The GILTI regime acts as a global minimum tax, targeting CFC income that exceeds a 10% return on its tangible assets, with the excess presumed to be from intangibles. U.S. corporate shareholders are taxed on this income at an effective rate of 10.5%, which is scheduled to increase to 13.125% for tax years beginning after December 31, 2025. This subjects a significant portion of foreign earnings to immediate U.S. taxation.
As a counterpart to GILTI, the Foreign-Derived Intangible Income (FDII) deduction serves as an incentive to hold intellectual property in the United States and generate export revenue from it. This provision offers a preferential tax rate on income that U.S. corporations earn from selling goods or providing services to foreign customers. The income eligible for this benefit is the portion deemed to be derived from intangible assets held in the U.S. and used to serve foreign markets.
The FDII deduction lowers the effective tax rate on qualifying income to 13.125%, though this rate is scheduled to increase to 16.406% for tax years beginning after December 31, 2025. While GILTI acts as a “stick” to discourage offshoring profits, FDII is the “carrot” to encourage domestic IP ownership. Proposed legislation seeks to make the lower rates for both GILTI and FDII permanent, but the outcome is uncertain.
In response to the challenges of taxing the digital economy, several countries have implemented Digital Services Taxes (DSTs). A DST is a tax on the gross revenues that large multinational companies generate from specific digital services, such as online advertising, the sale of user data, and online marketplace transactions. Countries enacted these taxes because they believe tech giants generate substantial value from their user bases without paying a fair share of tax in those jurisdictions due to a lack of physical presence.
DSTs are targeted at very large companies, often applying only to those with global revenues exceeding a high threshold, like €750 million, plus a local revenue threshold. The tax rates are typically a low single-digit percentage, such as 3%, on gross revenue sourced to that country. Nations like France, Italy, Spain, and the United Kingdom have implemented DSTs as an interim measure until a comprehensive global solution is in place.
The spread of unilateral measures like DSTs prompted a coordinated global effort, led by the Organisation for Economic Co-operation and Development (OECD), to reform international tax rules. This resulted in an agreement by nearly 140 countries on a Two-Pillar Solution, though its implementation is progressing unevenly. As of early 2025, Pillar Two has been enacted in over 50 jurisdictions, but Pillar One’s implementation is less certain. Pillar One is contingent on ratification of a Multilateral Convention, and the United States has expressed reservations about the agreement, creating uncertainty for the framework.
Pillar One changes the allocation of taxing rights by moving beyond the traditional reliance on physical presence.
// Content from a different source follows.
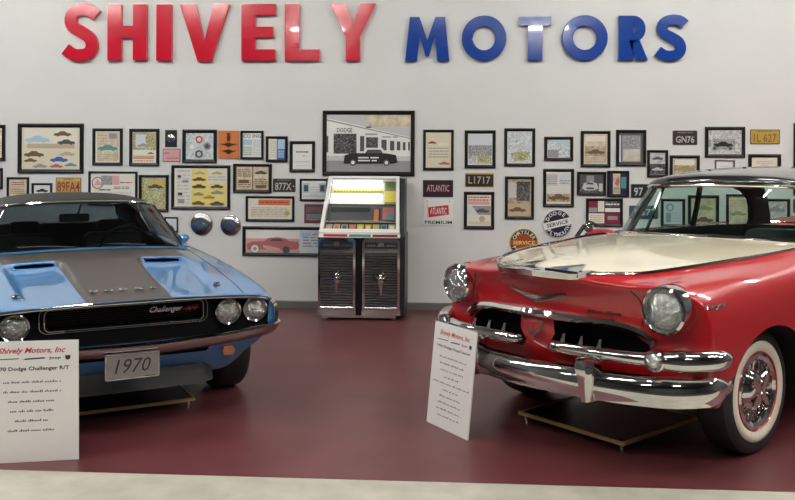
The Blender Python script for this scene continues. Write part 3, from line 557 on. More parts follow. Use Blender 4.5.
band(.26, .46, .68, .745, 'ink_orange', .055); band(.28, .5, .80, .97, 'ink_rose', .06); band(.28, .40, .86, .95, 'ink_teal', .055); band(.26, .48, .75, .77, 'ink_black', .06)
for i in range(9): band(.075, .20, .01+i*.11, .105+i*.11, ('ink_tan', 'ink_pink', 'ink_grey', 'ink_rose', 'ink_gold', 'ink_ochre', 'ink_gold', 'ink_teal', 'ink_tan')[i], .055)
for i in range(9): band(.10, .17, .03+i*.11, .085+i*.11, ('ink_pink', 'ink_orange', 'ink_dgrey', 'ink_orange', 'ink_yellow', 'ink_yellow', 'ink_tan', 'ink_dgrey', 'ink_ivory')[i], .05)
d.build('title_cards', jb, smooth=0)
for t0 in (.62, .70, .88, .94):
    m = MB(M_tube); l, r = wd(t0); m.tube([slant(l+.05, t0, .035), slant(l+.05+(r-l-.1)*.80, t0, .035)], .013, 8); m.build('light_tube', jb)
m = MB(M_chrome); l, r = wd(.22); m.tube([slant(l+.04, .225, .03), slant(r-.04, .225, .03)], .009, 8); m.build('record_rail', jb)

# ------------------------------------------------------------------ description boards
def board(P00, P10, P11, P01, label, lines, name='description_board'):
    """bottom left, bottom right, top right, top left in world space"""
    A, B_, C_, D_ = map(Vector, (P00, P10, P11, P01)); ex = (B_-A); ey = (D_-A); w, h = ex.length, ey.length; ex.normalize(); ey.normalize(); nz = ex.cross(ey).normalized()
    t = empty(name, ((A+B_)/2)[:]); o0 = (A+B_)/2
    tag(t, label, 'sign board', 'description boards in front of the cars')
    fn = lambda u, v, q: tuple(A-o0+ex*u+ey*v+nz*q)
    b = MB(M_board); b.prism([(0, 0), (w, 0), (w, h), (0, h)], fn, -.008, 0)
    for s, cx, cy, hh, ww, m, sh in lines:
        b.use(m)
        if not s:                               # a row of print too small to read in the photograph
            x = (cx-ww/2)*w; x1 = (cx+ww/2)*w; k = 0; step = .0085; nxt = random.randint(3, 8)
            while x < x1:
                if k == nxt: k = 0; nxt = random.randint(3, 8); x += step; continue
                hv = hh*h*random.choice((.42, .42, .5, .75)); y = (cy-hh*.4)*h
                b.poly([fn(x, y, .0008), fn(x+step*.62, y, .0008), fn(x+step*.62, y+hv, .0008), fn(x, y+hv, .0008)]); x += step; k += 1
            continue
        b.text(s, lambda u, v, q: fn(u, v, .0008+q), cx*w, cy*h, h=hh*h, w=ww*w, shear=sh, bold=.022)
    b.use(M_ink)
    yl = lines[0][2]-.065*(.62/h)*1.
    for x0, x1, th in ((.08, .36, .006), (.40, .64, .009)):
        b.poly([fn(x0*w, (yl-th)*h, .0008), fn(x1*w, (yl-th*.2)*h, .0008), fn(x1*w, (yl+th)*h, .0008), fn((x0+.04)*w, (yl+th*.3)*h, .0008)])
    b.text('Jeep', lambda u, v, q: fn(u, v, .0008+q), .745*w, yl*h, h=.026*h, w=.13*w, bold=.02)
    b.poly([fn(.86*w, (yl-.010)*h, .0008), fn(.885*w, (yl-.02)*h, .0008), fn(.91*w, (yl-.010)*h, .0008), fn(.915*w, (yl+.02)*h, .0008), fn(.855*w, (yl+.02)*h, .0008)])
    b.build('panel', t, smooth=0, merge=False)
    return t
ln = [('Shively Motors, Inc', .5, .905, .062, .72, M_rink, .35), ('1956 Dodge Royal Lancer', .5, .775, .034, .80, M_ink, 0)]
for i, ww in enumerate((.62, .58, .55, .35, .86, .36, .48, .52, .60, .50)): ln.append((None, .5, .68-.062*i, .022, ww, M_ink, 0))
board((-.140, 5.306, .001), (.109, 4.956, .001), (.162, 4.996, .622), (-.087, 5.346, .622), 'white description board leaning on the front bumper of the red and cream car', ln)
ln = [('Shively Motors, Inc', .5, .915, .062, .72, M_rink, .35), ('1970 Dodge Challenger R/T', .5, .765, .042, .80, M_ink, 0)]
for i, ww in enumerate((.6, .6, .5, .45, .35, .5)): ln.append((None, .5, .66-.08*i, .024, ww, M_ink, 0))
board((-2.47, 4.375, .001), (-2.00, 4.488, .001), (-2.036, 4.558, .634), (-2.506, 4.445, .634), 'white description board standing in front of the blue car', ln)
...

It aims to reallocate a portion of the profits of the world’s largest multinational enterprises (MNEs) to the market jurisdictions where their customers are located. This rule applies to MNEs with global revenues over €20 billion and profitability above 10%. Under Pillar One, 25% of the profit exceeding the 10% margin will be reallocated to market countries for taxation.
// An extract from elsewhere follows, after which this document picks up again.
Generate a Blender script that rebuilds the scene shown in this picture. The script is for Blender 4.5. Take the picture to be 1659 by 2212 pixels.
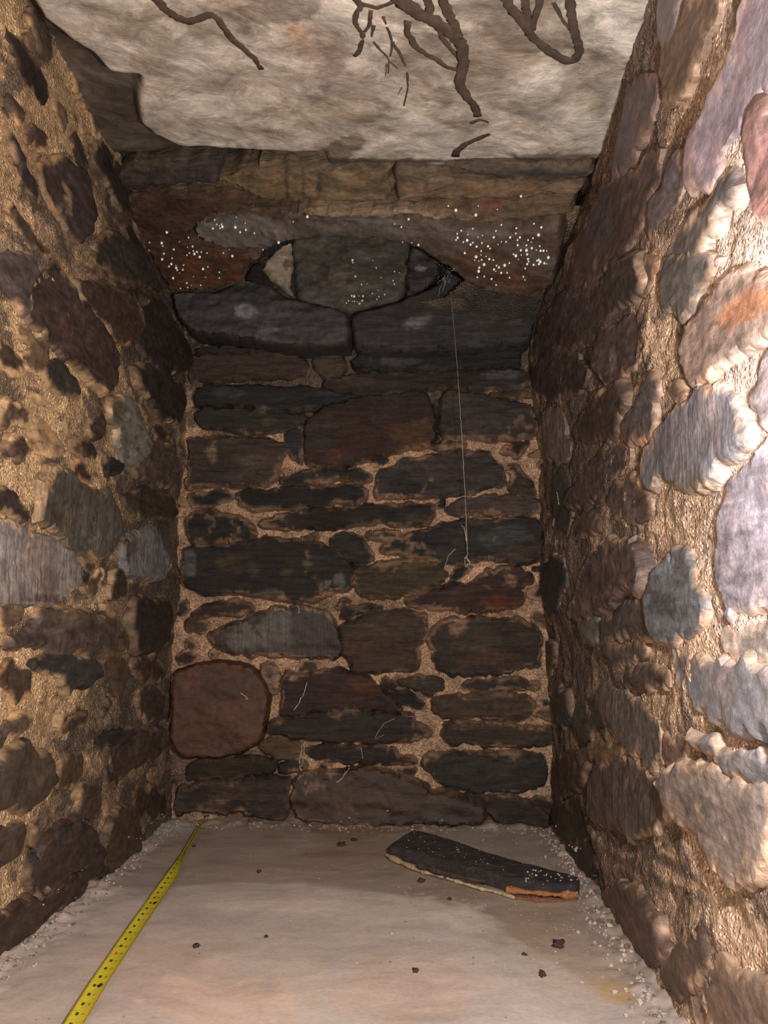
import bpy, math, random
import numpy as np
from mathutils import Vector, Matrix
from mathutils.geometry import delaunay_2d_cdt

for o in list(bpy.data.objects): bpy.data.objects.remove(o)
random.seed(7); RNG = np.random.default_rng(11)
SC = bpy.context.scene; COL = SC.collection

# ------------------------------------------------------------------ camera
F = 1700.0; CX, CY = 829.5, 1106.0
CAMZ = 0.513
YAW, PITCH = math.radians(2.69), math.radians(7.18)
cd = bpy.data.cameras.new('camera'); cam = bpy.data.objects.new('camera', cd); COL.objects.link(cam)
cam.location = (0, 0, CAMZ); cam.rotation_euler = (math.pi/2 + PITCH, 0, YAW)
cd.sensor_fit = 'HORIZONTAL'; cd.sensor_width = 36.0; cd.lens = 36.0*F/1659.0; cd.clip_start = 0.01
SC.camera = cam

# ------------------------------------------------------------------ light
world = bpy.data.worlds.new('world'); SC.world = world; world.use_nodes = True
wb = world.node_tree.nodes['Background']; wb.inputs[0].default_value = (0.80, 0.86, 1.0, 1); wb.inputs[1].default_value = 0.05

def lamp(name, loc, watts, radius, colour):
    ld = bpy.data.lights.new(name, 'POINT'); ld.energy = watts; ld.shadow_soft_size = radius; ld.color = colour
    lo = bpy.data.objects.new(name, ld); COL.objects.link(lo); lo.location = loc
    return lo
lamp('right_fill_light', (0.18, 0.36, 0.60), 43.0, 0.015, (1.0, 0.95, 0.94))      # unseen lamp added ahead of the camera to brighten the right wall
lamp('flash_light', (0.02, -0.03, 0.53), 12.5, 0.012, (1.0, 0.95, 0.90))      # flash beside the lens

SC.view_settings.view_transform = 'Standard'; SC.view_settings.look = 'None'
SC.view_settings.gamma = 1.0; SC.view_settings.use_curve_mapping = False
SC.view_settings.exposure = 0.0

# ------------------------------------------------------------------ helpers
RC = np.array((Matrix.Rotation(YAW, 3, 'Z') @ Matrix.Rotation(math.pi/2 + PITCH, 3, 'X')))
ORG = np.array([0, 0, CAMZ])
def rays(px):
    px = np.asarray(px, float).reshape(-1, 2)
    d = np.stack([(px[:, 0]-CX)/F, (CY-px[:, 1])/F, -np.ones(len(px))], 1)
    return d @ RC.T
def to_px(P):
    c = (np.asarray(P, float)-ORG) @ RC
    w = np.maximum(-c[:, 2], 1e-3)
    return np.stack([CX + F*c[:, 0]/w, CY - F*c[:, 1]/w], 1)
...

Pillar Two establishes a global minimum corporate tax rate to curtail the “race to the bottom” on tax rates. The agreement sets a minimum effective tax rate of 15% for MNEs with annual revenues of at least €750 million. If a company’s profits in a jurisdiction are taxed below this 15% threshold, its home country can apply a “top-up tax” to bring the total tax paid on that income up to the minimum rate. This ensures large multinationals pay a baseline level of tax on their profits wherever they operate.